As a complete digression, I'm going to talk about parsing infix
operators using recursive descent, without any fuss. Now, the normal
story of infix operators, associativity, and precedence in LL(1)
languages is very messy -- you need to have a production for each
precedence level and then do left factorization and left recursion
removal, which leads to some icky grammars. If you want the macro system
to reveal an AST based on the language's BNF grammar (as I do), this is
a very bad thing!

However, it's possible to evade all that cruft thanks to a very clever
trick I learned about on comp.compilers a few years ago. (The trick is
due to Keith Clarke, and I learned it from a webpage by Theodore
Norvell.) It's not a "big picture" language design thing, but is such a
pretty hack that I feel compelled to share.

First, let's look at an infix expression with operator precedence:

  3 + 4 * 6 ^ 2

If, for a moment, we forgot all about operator precedence and
associativity, we see a pattern in which every number is separated by an
operator. Or, we have a grammar that looks like this (using '*' to mean
Kleene closure):

 expr : number (binop number)*

This has no left-recursion, and is thus trivial to parse even with naive
recursive descent. But: the price is that we've lost all the precedence
information -- when we reach a binary operator, this grammar doesn't
give us any guidance on how to build a parse tree that respects
precedence. The solution is to put this information in a side table that
you can consult as you proceed during parsing. Our table looks like
this:

  Op  Assoc Prec
  --  ----- ----
   +   Left    1
   *   Left    2
   ^  Right    3

We can then rewrite the grammar as follows:

  expr   : exp(0)
  exp(p) : number (binop exp(q))*

The loop implied by (binop exp(q))* is terminated with the following
rule:

  1. If the next token is a binop with a precedence greater than p,
     then keep parsing.
  2. Otherwise, stop growing.

The p to parameterize the exp(p) rule is chosen as follows:

  1. Let prec = the precedence of the operator in question
  2. If the operator is left-associative, p = prec + 1
     If the operator is right-associative, p = prec

This isn't hugely complicated, but it takes a little while to convince
yourself that it is correct. (This description is much longer than the
actual implementation, which is only 28 lines of code!)

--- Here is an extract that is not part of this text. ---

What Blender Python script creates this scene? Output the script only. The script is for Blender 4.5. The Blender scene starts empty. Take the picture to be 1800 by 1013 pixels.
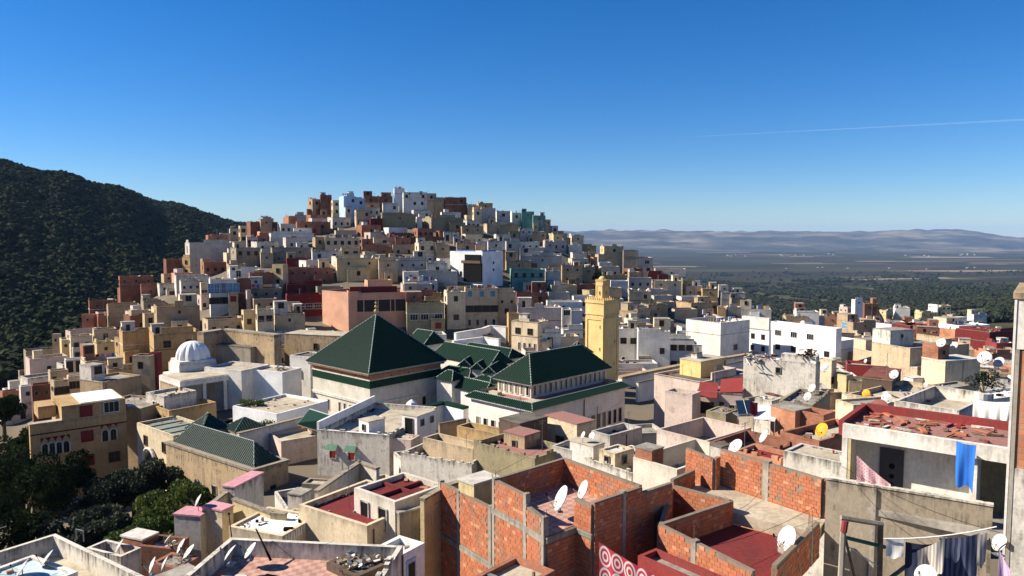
import bpy, bmesh, math, random
import numpy as np
from mathutils import Vector, Matrix, Euler, noise as mnoise
R = math.radians
random.seed(11)
scn = bpy.context.scene
col = scn.collection
F = 1300.0; CX = 900.0; CY = 506.5; HZ = 412.0
PITCH = math.atan((CY-HZ)/F)
# ---------------------------------------------------------------- camera, world, sun, exposure
cam = bpy.data.cameras.new('camera'); camo = bpy.data.objects.new('camera', cam); col.objects.link(camo)
cam.sensor_width = 36; cam.lens = F*36/1800; cam.clip_start = 0.3; cam.clip_end = 60000
camo.location = (0, 0, 0); camo.rotation_euler = (R(90)-PITCH, 0, 0)
scn.camera = camo
SUN_EL, SUN_PHI = 36.0, 3.0
TS = Vector((-math.cos(R(SUN_PHI))*math.cos(R(SUN_EL)), math.sin(R(SUN_PHI))*math.cos(R(SUN_EL)), math.sin(R(SUN_EL))))
w = bpy.data.worlds.new('World'); scn.world = w; w.use_nodes = True
nt = w.node_tree; bgn = nt.nodes['Background']
sky = nt.nodes.new('ShaderNodeTexSky'); sky.sky_type = 'NISHITA'; sky.sun_disc = False
sky.sun_elevation = R(SUN_EL); sky.sun_rotation = math.atan2(TS.x, TS.y)
sky.altitude = 600; sky.air_density = 1.0; sky.dust_density = 0.0; sky.ozone_density = 6.0
hs = nt.nodes.new('ShaderNodeHueSaturation'); hs.inputs['Saturation'].default_value = 1.28; tn = nt.nodes.new('ShaderNodeMix'); tn.data_type = 'RGBA'; tn.blend_type = 'MULTIPLY'; tn.inputs[0].default_value = 1; tn.inputs[7].default_value = (.88,.97,1.14,1); nt.links.new(sky.outputs[0], hs.inputs['Color']); nt.links.new(hs.outputs[0], tn.inputs[6]); nt.links.new(tn.outputs[2], bgn.inputs[0]); bgn.inputs[1].default_value = 0.056
sl = bpy.data.lights.new('sun', 'SUN'); sl.energy = 5.0; sl.angle = R(0.5); sl.color = (1, 0.91, 0.78)
so = bpy.data.objects.new('sun', sl); col.objects.link(so); so.rotation_euler = TS.to_track_quat('Z', 'Y').to_euler()
scn.view_settings.view_transform = 'Standard'; scn.view_settings.look = 'None'
scn.view_settings.exposure = 1.0; scn.view_settings.gamma = 1; scn.view_settings.use_curve_mapping = False
scn.cycles.max_bounces = 5; scn.cycles.diffuse_bounces = 3; scn.cycles.volume_bounces = 0
scn.cycles.use_denoising = True
# ---------------------------------------------------------------- projection helpers
cp, sp = math.cos(PITCH), math.sin(PITCH)
def ray(px, py):
    u = (px-CX)/F; v = -(py-CY)/F
    d = Vector((u, cp+v*sp, -sp+v*cp))      # camera forward (0,cp,-sp), up (0,sp,cp)
    return d/d.y
def P(px, py, Y): return ray(px, py)*Y
def proj(p):
    d = p.y*cp-p.z*sp
    return (CX+F*p.x/d, CY-F*(p.y*sp+p.z*cp)/d)
def onz(px, py, z):
    r = ray(px, py); return r*(z/r.z)
# ---------------------------------------------------------------- terrain height
COLS = {
 -1200: [(4,-20),(60,-34),(130,-48),(250,-60),(400,-40),(900,156),(1500,140),(4000,60),(16000,-60)],
 -500: [(4,-20),(60,-34),(130,-45),(250,-60),(400,-48),(900,133),(1500,120),(4000,20),(16000,-120)],
 0:  [(4,-17),(20,-22),(60,-33),(90,-35),(130,-33),(200,-46),(300,-60),(390,-60),(550,-15),(900,93),(1300,60),(3000,-60),(16000,-160)],
 100:[(4,-17),(20,-22),(60,-32),(90,-34),(130,-31),(190,-30),(230,-42),(320,-58),(410,-58),(560,-22),(900,76),(1300,60),(3000,-70),(16000,-160)],
 200:[(4,-17),(20,-22),(60,-31),(90,-34),(130,-29),(180,-26.5),(220,-23),(260,-34),(340,-54),(430,-58),(580,-30),(900,49),(1400,78),(3000,-90),(16000,-180)],
 300:[(4,-17),(20,-22),(60,-29),(90,-31),(130,-27),(160,-25),(200,-19),(232,-14),(270,-22),(350,-50),(450,-56),(620,-38),(900,10),(1400,58),(3000,-110),(16000,-180)],
 430:[(4,-17),(20,-22),(60,-27),(110,-27),(140,-26),(165,-23),(200,-14),(250,-6),(290,-1.5),(340,-22),(450,-52),(700,-45),(950,-18),(1400,20),(3000,-140),(16000,-200)],
 560:[(4,-17),(20,-22),(60,-26),(110,-27),(145,-26),(165,-23.5),(200,-15),(250,-4),(320,9),(380,-14),(500,-55),(1400,-30),(3000,-170),(16000,-200)],
 700:[(4,-17),(20,-22),(60,-25),(110,-27),(145,-26.5),(165,-24),(200,-15),(250,-4),(330,13),(400,-14),(520,-60),(1400,-90),(4000,-220),(11000,-240),(14500,40),(20000,40)],
 820:[(4,-17),(20,-22),(60,-25),(110,-27),(145,-27),(165,-25),(200,-17),(250,-6),(330,9.5),(400,-16),(520,-65),(1400,-120),(4000,-220),(11000,-240),(14500,50),(20000,50)],
 960:[(4,-17),(20,-22),(60,-25),(110,-27),(145,-27),(170,-26),(200,-21),(250,-11),(320,1),(390,-22),(520,-75),(1400,-130),(4000,-220),(11000,-240),(14500,52),(20000,50)],
 1050:[(4,-17),(20,-22),(60,-25),(110,-27),(150,-28),(180,-27),(220,-21),(300,-9),(350,-20),(520,-80),(1400,-135),(4000,-220),(11000,-240),(14500,55),(20000,50)],
 1150:[(4,-17),(20,-22),(60,-24),(110,-27),(150,-29),(190,-29),(230,-24),(275,-17),(330,-34),(520,-85),(1400,-140),(4000,-220),(11000,-240),(14500,58),(20000,50)],
 1250:[(4,-17),(20,-21),(60,-23.5),(110,-27),(150,-30),(190,-31),(255,-24.5),(310,-42),(520,-85),(1400,-140),(4000,-220),(11000,-240),(14500,56),(20000,50)],
 1340:[(4,-17),(20,-21),(60,-23),(110,-27),(150,-30),(190,-32),(245,-31),(310,-48),(520,-85),(1400,-140),(4000,-220),(11000,-240),(14500,50),(20000,50)],
 1500:[(4,-16),(20,-20),(60,-23),(110,-27),(150,-30),(220,-34),(330,-40),(430,-50),(560,-85),(1300,-130),(4000,-220),(11000,-240),(14500,42),(20000,45)],
 1660:[(4,-15),(20,-20),(60,-23),(110,-27),(150,-30),(220,-35),(330,-43),(450,-53),(620,-75),(1200,-115),(2000,-150),(4000,-215),(11000,-240),(15000,104),(20000,60)],
 1800:[(4,-15),(20,-20),(60,-23),(110,-27),(150,-30),(220,-35),(330,-44),(500,-62),(800,-85),(1300,-108),(2000,-145),(4000,-210),(11000,-240),(15000,-62),(20000,-80)],
 2400:[(4,-15),(20,-20),(60,-24),(150,-32),(330,-46),(800,-80),(1300,-100),(4000,-200),(11000,-240),(15000,-40),(20000,-60)],
}
_ck = sorted(COLS); _LR = np.linspace(math.log(4), math.log(20000), 500)
def _prof(pts):
    x = np.log([p[0] for p in pts]); y = np.array([p[1] for p in pts], float)
    v = np.interp(_LR, x, y)
    k = np.exp(-np.linspace(-2, 2, 13)**2); k /= k.sum()
    vv = np.pad(v, 6, mode='edge'); return np.convolve(vv, k, 'valid')
_PR = np.array([_prof(COLS[k]) for k in _ck])
def ground(x, y):
    az = math.atan2(x, y); r = math.hypot(x, y)
    a = max(-R(62), min(R(62), az)); px = CX+F*math.tan(a)
    Y = max(4.0, min(19999.0, r*math.cos(a)))
    t = (math.log(Y)-_LR[0])/(_LR[-1]-_LR[0])*499; i = min(498, int(t)); f = t-i
    px = max(_ck[0], min(_ck[-1], px))
    j = 0
    while j < len(_ck)-2 and _ck[j+1] < px: j += 1
    g = (px-_ck[j])/(_ck[j+1]-_ck[j]); g = g*g*(3-2*g)
    a0 = _PR[j][i]*(1-f)+_PR[j][i+1]*f; a1 = _PR[j+1][i]*(1-f)+_PR[j+1][i+1]*f
    z = a0*(1-g)+a1*g
    if r > 320:
        k = min(1, (r-320)/300)
        if px < 700 and r < 3000: z += k*(mnoise.noise(Vector((x/130, y/130, 0)))*9+mnoise.noise(Vector((x/45, y/45, 3)))*3)
        if r > 10500:
            k = min(1, (r-10500)/2500)
            z += k*(mnoise.noise(Vector((x/900, y/900, 1)))*34+mnoise.noise(Vector((x/300, y/420, 2)))*55)
    return z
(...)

The payoff is this: you can add infix operators to your language more or
less at will, because all you need to do is specify the precedence and
associativity information with a new binary operator. It makes a
*great* combinator for a parser-combinator library, because it fits
naturally into a recursive-descent model, and makes infix binary
operators ridiculously easy to define.

As an aside, I've discovered that I'm a big fan of writing parsers using
recursive descent, in a combinatorial style. Recursive descent forces
the language to be LL(1), which prevents the more rococo atrocities of
syntax (eg, Ocaml, C++). Using combinators to abstract out common
patterns encourages one to make the language syntax more regular.